The Democratic Party nonetheless backed Burbank over Forbes in the primary, with Kleeb describing Forbes as a "Ricketts plant." Burbank has been publicly complimentary of Osborn, writing on her campaign website that "he deserves a fair shot against Ricketts." When pressed on that language, she acknowledged that "for me to stay on the ballot and take votes away from Osborn, it's not fair."

Osborn has cultivated an independent political identity. He has stressed he would not caucus with either party if elected. Republicans have nonetheless attacked him as a Democrat in disguise, pointing to private praise he once gave Senator Bernie Sanders of Vermont. In 2024, Osborn cast his presidential ballot for United Auto Workers President Shawn Fain, bypassing both Donald Trump and Kamala Harris.

Trump has already endorsed Ricketts, who is using his campaign to tout tax cuts.

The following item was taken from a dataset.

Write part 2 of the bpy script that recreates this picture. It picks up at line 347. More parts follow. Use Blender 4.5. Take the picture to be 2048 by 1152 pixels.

Democrats have not won a statewide Senate race in Nebraska since 2006, making the path forward challenging regardless of Osborn's candidacy.

Author Sarah Mitchell: "This is what happens when one party tries to engineer its way out of relevance: a nominee openly admitting she might bail out, an independent getting all the oxygen, and the Republican sitting pretty. Nebraska Democrats are betting Osborn can do what the party cannot."